Bir ütopyanın, hayalin peşinden gittiler. 5 yıl önce memleketleri Salihli Dombaylı’da dedeleri Merdin Koçak ile rahmetli anneanneleri Ümmühan Koçak’tan kalan ata toprağına diktikleri bin 200 zeytin fidanından elde ettikleri ürünü patenti kendilerine ait olan ‘Olivetopia’ ile markalaştırdılar. İşte o öykü…
(yazı buradan başlıyor)
Onların zeytinle ilk tanışmaları 1995 yılında Bursa Mudanya’da toplam 2.5 dönüm araziyle başlamış. Babalarına ait bu zeytinlikte hiçbir ticari amaç beklentisi olmadan her yıl hasat yaparak elde ettikleri ürünleri aile fertleri ve komşulara dağıtarak zeytin dünyasına giriş yapmışlar.
Aradan yıllar geçtikten sonra memleketleri Manisa Salihli’ye bağlı Dombaylı’da dedeleri Merdin Koçak ile rahmetli anneanneleri Ümmühan Koçak’tan kalan ve ekilmeyip icara verilen ata topraklarına sahip çıkarak 5 yıl önce yaklaşık 30 dönümlük alana ağırlıklı ‘Trilye’ olmak üzere ‘Domat’ ve ‘Edremit’ çeşitlerinden oluşan bin 200 fidan dikmişler. Bu sezon ilk hasatlarını yapmışlar. Ve yeni kurdukları, marka patenti kendilerine ait olan ‘Olivetopia’nın tanıtım sürecinde 2024’e girerken yeni yıl hediyesi olarak dağıtmışlar.

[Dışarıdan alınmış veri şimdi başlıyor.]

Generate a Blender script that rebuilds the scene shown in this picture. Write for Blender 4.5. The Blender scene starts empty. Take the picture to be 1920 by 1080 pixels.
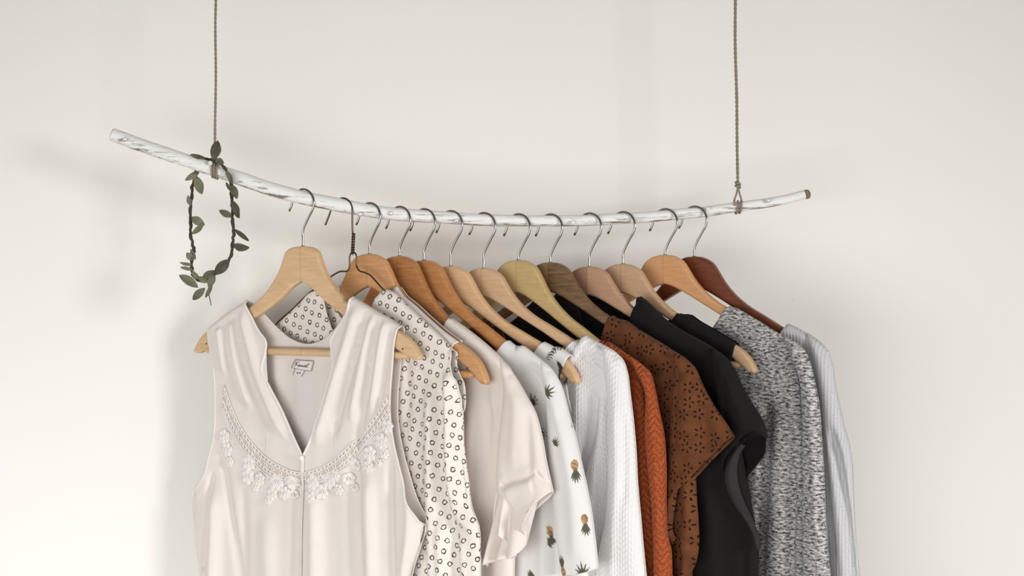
import bpy, bmesh, math, random
import numpy as np
from mathutils import Vector, Matrix, noise as mnoise
from mathutils.geometry import tessellate_polygon

random.seed(7)
SC = bpy.context.scene
COL = SC.collection
PI = math.pi
F = 2816.0                      # focal length in pixels of the 1920 px wide frame
CAM = np.array([0.0, -2.2, 1.5])
WALL_Y = 0.17


def lin(c):
    c = c / 255.0
    return c / 12.92 if c <= 0.04045 else ((c + 0.055) / 1.055) ** 2.4


def rgb(r, g, b):
    return (lin(r), lin(g), lin(b), 1.0)


def at(px, py, y=0.0):
    """point of the photograph on the upright plane at distance y"""
    d = y - CAM[1]
    return np.array([(px - 960) / F * d, y, CAM[2] + (540 - py) / F * d])


# ------------------------------------------------------------------ objects
def tag(o, label=None, cat=None, group=None, kind=None):
    if label: o['label'] = label
    if cat: o['category'] = cat
    if group: o['group'] = group
    if kind: o['kind'] = kind
    return o


def empty(name, loc, rz=0.0):
    o = bpy.data.objects.new(name, None)
    COL.objects.link(o)
    o.location = loc
    o.rotation_euler = (0, 0, rz)
    o.empty_display_size = 0.05
    return o


def mesh_obj(name, verts, faces, mat, parent=None, smooth=True, uv=None, col=None, solid=0.0, flat=None, weld=False):
    me = bpy.data.meshes.new(name)
    me.from_pydata([tuple(map(float, v)) for v in verts], [], faces)
    if uv is not None:
        lay = me.uv_layers.new(name='UVMap')
        vi = np.empty(len(me.loops), dtype=np.int32)
        me.loops.foreach_get('vertex_index', vi)
        lay.data.foreach_set('uv', np.asarray(uv, dtype=np.float32)[vi].ravel())
    if col is not None:
        a = me.color_attributes.new('print', 'FLOAT_COLOR', 'POINT')
        a.data.foreach_set('color', np.asarray(col, dtype=np.float32).ravel())
    if smooth:
        sm = np.ones(len(me.polygons), dtype=bool)
        if flat is not None:
            sm[flat] = False
        me.polygons.foreach_set('use_smooth', sm)
    me.materials.append(mat)
    o = bpy.data.objects.new(name, me)
    COL.objects.link(o)
    if weld:
        bm = bmesh.new(); bm.from_mesh(me)
        bmesh.ops.remove_doubles(bm, verts=bm.verts, dist=0.00005)
        bm.to_mesh(me); bm.free()
    if parent is not None:
        o.parent = parent
    if solid:
        m = o.modifiers.new('thick', 'SOLIDIFY')
        m.thickness = solid; m.offset = 0
    return o


class MB:
    """collects pieces that make ONE mesh"""
    def __init__(s):
        s.v = []; s.f = []

    def add(s, verts, faces):
        n = len(s.v)
        s.v += [tuple(map(float, p)) for p in verts]
        s.f += [tuple(i + n for i in f) for f in faces]

    def tube(s, pts, rad, sides=8, cap=True, closed=False):
        pts = [Vector(map(float, p)) for p in pts]
        n = len(pts)
        rads = rad if hasattr(rad, '__len__') else [rad] * n
        tang = []
        for i in range(n):
            a = pts[(i - 1) % n] if (closed or i > 0) else pts[i]
            b = pts[(i + 1) % n] if (closed or i < n - 1) else pts[i]
            t = (b - a)
            tang.append(t.normalized() if t.length > 1e-9 else Vector((0, 0, 1)))
        up = Vector((0, 1, 0)) if abs(tang[0].y) < 0.8 else Vector((1, 0, 0))
        nrm = (up - tang[0] * up.dot(tang[0])).normalized()
        verts = []
        for i in range(n):
            nrm = (nrm - tang[i] * nrm.dot(tang[i]))
            nrm = nrm.normalized() if nrm.length > 1e-6 else tang[i].orthogonal().normalized()
            b = tang[i].cross(nrm)
            for j in range(sides):
                a = 2 * PI * j / sides
                verts.append(pts[i] + (nrm * math.cos(a) + b * math.sin(a)) * rads[i])
        faces = []
        rng = n if closed else n - 1
        for i in range(rng):
            i2 = (i + 1) % n
            for j in range(sides):
                j2 = (j + 1) % sides
                faces.append((i * sides + j, i * sides + j2, i2 * sides + j2, i2 * sides + j))
        if cap and not closed:
            faces.append(tuple(reversed(range(sides))))
            faces.append(tuple(range((n - 1) * sides, n * sides)))
        s.add(verts, faces)

    def build(s, name, mat, parent=None, smooth=True, **k):
        return mesh_obj(name, s.v, s.f, mat, parent, smooth, **k)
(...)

ERKEN HASAT, DÜŞÜK ASİT, YÜKSEK POLİFENOL
İşin başında aynı zamanda bankacı olan Ersin Erel var. Ersin Bey, amaçlarının hasat yapıp elde ettikleri ürünü belirlenmiş bir fiyatla toptancıya satmak olmadığını söylüyor. “Hedefimiz; kaliteden ödün vermeyerek, erken hasat, düşük asit oranı ve yüksek polifenollü zeytinyağlarımızı alışılmışın dışında, farklı, özel ve güzel bir şekilde tüketiciyle buluşturmak” diyor.
Olivetopia’yı yurtdışındaki zeytinyağı tutkunlarıyla buluşturma planları olduğunu da paylaşan Ersin Erel, “İhracat yaparak Olivetopia’nın marka değerini artırıp dünyaya tanıtmak ve aynı zamanda ülkemizin lezzetlerinin daha fazla insana ulaşmasını sağlamak istiyoruz. Ülkemiz çiftçilerinin ve üreticilerinin dünya çapında markalaşmaya ihtiyacı olduğunuz düşünüyoruz” diye konuşuyor.
SÜRDÜRÜLEBİLİR GELECEK İÇİN ÇALIŞIYORLAR
‘Olivetopia’ marka patentini sadece zeytin ve zeytinyağı için değil, her türlü işlenmiş et, balık, süt ürünleri, kuru bakliyat ve konserve dahil birçok gıda alanı için aldıklarını vurgulayan Ersin Bey, ekliyor: “Ege’mizin doğal güzelliklerini koruyarak, bu topraklara sevgi ve özenle yaklaşmak sürdürülebilir gelecek için önemli bir adım. Bu güzel coğrafyayı, topraklarımızı sürdürülebilir tarım uygulamaları ve çevre dostu yöntemlerle gelecek nesillere aktarmak hepimiz için bir kültür mirası görevi taşıyor. Biz de damaklarda unutulmaz iz bırakan bir tat sunmak için çalışıyoruz.”
Ersin Erel, “Bu yıl uluslararası zeytinyağı yarışmasına katılım sağladık. Sonucu heyecanla bekliyoruz. Satışlarımıza yıl sonuna doğru başlıyor olacağız” diyor.